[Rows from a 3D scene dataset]
* START *

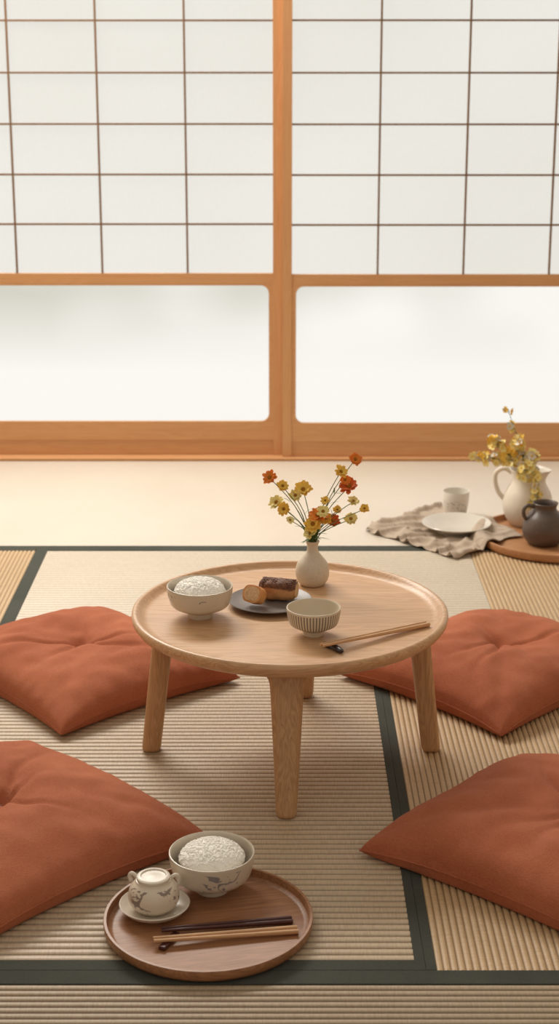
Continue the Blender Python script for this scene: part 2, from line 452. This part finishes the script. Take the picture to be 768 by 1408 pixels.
b=MB(); b.lathe(bowl_profile(.0765,.075,.029),72,0); b.obj('rice_bowl',[m_bowlA],(-.184,3.505,TS+.0003),.6)
rice_mound('steamed_rice',(-.184,3.505,TS+.0003),.060,.060,.090,520,3)
b=MB(); b.lathe(bowl_profile(.0845,.083,.032),72,0); b.obj('rice_bowl',[m_bowlB],(-.133,2.838,.0095),1.9)
rice_mound('steamed_rice',(-.133,2.838,.0095),.066,.067,.100,620,5)
b=MB(); b.lathe(bowl_profile(.061,.064,.023,.0035),96,0); b.obj('striped_tea_bowl',[m_stripe],(.0765,3.385,TS+.0003))
def plate_prof(r,h,f): return [(0,.003),(f*.9,.003),(f*.92,0),(f,0),(f*1.02,.003),(r*.85,h*.55),(r*.97,h*.9),(r,h),(r-.0015,h+.0015),(r-.004,h+.001),(r*.86,h*.72),(f*1.0,.0075),(0,.007)]
b=MB(); b.lathe(plate_prof(.100,.014,.06),80,0); b.obj('stoneware_plate',[m_plate],(-.022,3.585,TS+.0003))
t=NT('baked_crust'); zz=t.sep()[2]; n1=t.noise(160,None,4,.7); n2=t.noise(25,None,3)
dark=t.ramp(n1,[(.35,(.07,.026,.014)),(.62,(.24,.09,.035))]); gold=t.ramp(n2,[(.3,(.52,.21,.07)),(.7,(.68,.36,.15))])
f=t.math('MULTIPLY',t.math('SUBTRACT',t.math('ADD',zz,t.math('MULTIPLY',n2,.02)),.040),250,True)
t.color(t.mix(f,gold,dark)); t.rough(.6,.4); t.bump(n1,.8,.003); m_crust=t.mat
t=NT('pastry_crumb'); n1=t.noise(220,None,4,.7); t.color(t.ramp(n1,[(.3,(.60,.32,.14)),(.65,(.82,.58,.34))])); t.rough(.8,.2); t.bump(n1,.8,.002); m_crumb=t.mat
t=NT('glazed_crust'); n1=t.noise(30,None,4,.7); t.color(t.ramp(n1,[(.3,(.58,.20,.05)),(.65,(.78,.38,.13))])); t.rough(.5,.4); t.bump(n1,.4,.002); m_gl=t.mat
def loaf(name,L,w,h,mats,loc,rot,bumpy=.003,seed=0):
    b=MB(); N=26;seg=36;vs=[];fs=[]
    for i in range(N+1):
        s_=-1+2*i/N; e=(1-abs(s_)**7)**.5 if abs(s_)<1 else 0
        e=max(e,.66)
        for k in range(seg):
            a=2*math.pi*k/seg; cc,sn=math.cos(a),math.sin(a)
            cc=math.copysign(abs(cc)**.8,cc); sn=math.copysign(abs(sn)**.8,sn)
            p=Vector((s_*L/2,cc*w/2*e*(1-.06*s_*s_),h/2+sn*h/2*e))
            q=noise.noise(p*60+Vector((seed,0,0)))*bumpy
            vs.append((p.x,p.y+q*cc,max(0.0,p.z+q*sn)))
    for i in range(N):
        for k in range(seg):
            k2=(k+1)%seg; fs.append((i*seg+k,(i+1)*seg+k,(i+1)*seg+k2,i*seg+k2))
    b.add(vs,fs,0); b.add([vs[k] for k in range(seg)],[tuple(range(seg))],1); b.add(vs[-seg:],[tuple(reversed(range(seg)))],1)
    rnd=random.Random(4)
    for _ in range(360):
        s_=rnd.uniform(-.88,.88); a=rnd.triangular(.25,math.pi-.25); cc,sn=math.cos(a),math.sin(a)
        cc=math.copysign(abs(cc)**.8,cc); sn=sn**.8
        M=Matrix.Translation((s_*L/2,cc*w/2*.97,h/2+sn*h/2*.98))@Matrix.Rotation(rnd.uniform(0,6),4,'Z')@Matrix.Diagonal((.0024,.0016,.0014,1))
        b.add(gv1,gf1,2,M)
    return b.obj(name,mats,loc,rot,sharp=50,recalc=True)
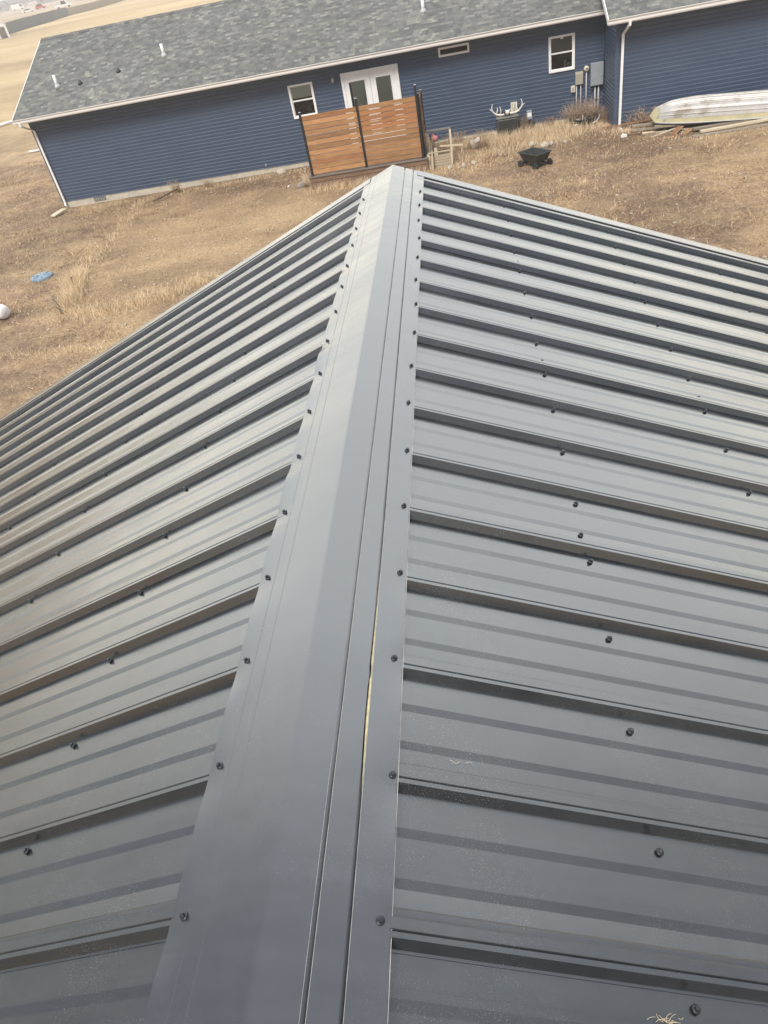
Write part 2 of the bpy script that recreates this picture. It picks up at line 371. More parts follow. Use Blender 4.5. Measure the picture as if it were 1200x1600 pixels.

* END *

**The request:** Without the pictures, extract every entry verbatim.

**Right answer:**
Continue the Blender Python script for this scene: part 2, from line 452. This part finishes the script. Take the picture to be 768 by 1408 pixels.
b=MB(); b.lathe(bowl_profile(.0765,.075,.029),72,0); b.obj('rice_bowl',[m_bowlA],(-.184,3.505,TS+.0003),.6)
rice_mound('steamed_rice',(-.184,3.505,TS+.0003),.060,.060,.090,520,3)
b=MB(); b.lathe(bowl_profile(.0845,.083,.032),72,0); b.obj('rice_bowl',[m_bowlB],(-.133,2.838,.0095),1.9)
rice_mound('steamed_rice',(-.133,2.838,.0095),.066,.067,.100,620,5)
b=MB(); b.lathe(bowl_profile(.061,.064,.023,.0035),96,0); b.obj('striped_tea_bowl',[m_stripe],(.0765,3.385,TS+.0003))
def plate_prof(r,h,f): return [(0,.003),(f*.9,.003),(f*.92,0),(f,0),(f*1.02,.003),(r*.85,h*.55),(r*.97,h*.9),(r,h),(r-.0015,h+.0015),(r-.004,h+.001),(r*.86,h*.72),(f*1.0,.0075),(0,.007)]
b=MB(); b.lathe(plate_prof(.100,.014,.06),80,0); b.obj('stoneware_plate',[m_plate],(-.022,3.585,TS+.0003))
t=NT('baked_crust'); zz=t.sep()[2]; n1=t.noise(160,None,4,.7); n2=t.noise(25,None,3)
dark=t.ramp(n1,[(.35,(.07,.026,.014)),(.62,(.24,.09,.035))]); gold=t.ramp(n2,[(.3,(.52,.21,.07)),(.7,(.68,.36,.15))])
f=t.math('MULTIPLY',t.math('SUBTRACT',t.math('ADD',zz,t.math('MULTIPLY',n2,.02)),.040),250,True)
t.color(t.mix(f,gold,dark)); t.rough(.6,.4); t.bump(n1,.8,.003); m_crust=t.mat
t=NT('pastry_crumb'); n1=t.noise(220,None,4,.7); t.color(t.ramp(n1,[(.3,(.60,.32,.14)),(.65,(.82,.58,.34))])); t.rough(.8,.2); t.bump(n1,.8,.002); m_crumb=t.mat
t=NT('glazed_crust'); n1=t.noise(30,None,4,.7); t.color(t.ramp(n1,[(.3,(.58,.20,.05)),(.65,(.78,.38,.13))])); t.rough(.5,.4); t.bump(n1,.4,.002); m_gl=t.mat
def loaf(name,L,w,h,mats,loc,rot,bumpy=.003,seed=0):
    b=MB(); N=26;seg=36;vs=[];fs=[]
    for i in range(N+1):
        s_=-1+2*i/N; e=(1-abs(s_)**7)**.5 if abs(s_)<1 else 0
        e=max(e,.66)
        for k in range(seg):
            a=2*math.pi*k/seg; cc,sn=math.cos(a),math.sin(a)
            cc=math.copysign(abs(cc)**.8,cc); sn=math.copysign(abs(sn)**.8,sn)
            p=Vector((s_*L/2,cc*w/2*e*(1-.06*s_*s_),h/2+sn*h/2*e))
            q=noise.noise(p*60+Vector((seed,0,0)))*bumpy
            vs.append((p.x,p.y+q*cc,max(0.0,p.z+q*sn)))
    for i in range(N):
        for k in range(seg):
            k2=(k+1)%seg; fs.append((i*seg+k,(i+1)*seg+k,(i+1)*seg+k2,i*seg+k2))
    b.add(vs,fs,0); b.add([vs[k] for k in range(seg)],[tuple(range(seg))],1); b.add(vs[-seg:],[tuple(reversed(range(seg)))],1)
    rnd=random.Random(4)
    for _ in range(360):
        s_=rnd.uniform(-.88,.88); a=rnd.triangular(.25,math.pi-.25); cc,sn=math.cos(a),math.sin(a)
        cc=math.copysign(abs(cc)**.8,cc); sn=sn**.8
        M=Matrix.Translation((s_*L/2,cc*w/2*.97,h/2+sn*h/2*.98))@Matrix.Rotation(rnd.uniform(0,6),4,'Z')@Matrix.Diagonal((.0024,.0016,.0014,1))
        b.add(gv1,gf1,2,M)
    return b.obj(name,mats,loc,rot,sharp=50,recalc=True)
Write part 2 of the bpy script that recreates this picture. It picks up at line 371. More parts follow. Use Blender 4.5. Measure the picture as if it were 1200x1600 pixels.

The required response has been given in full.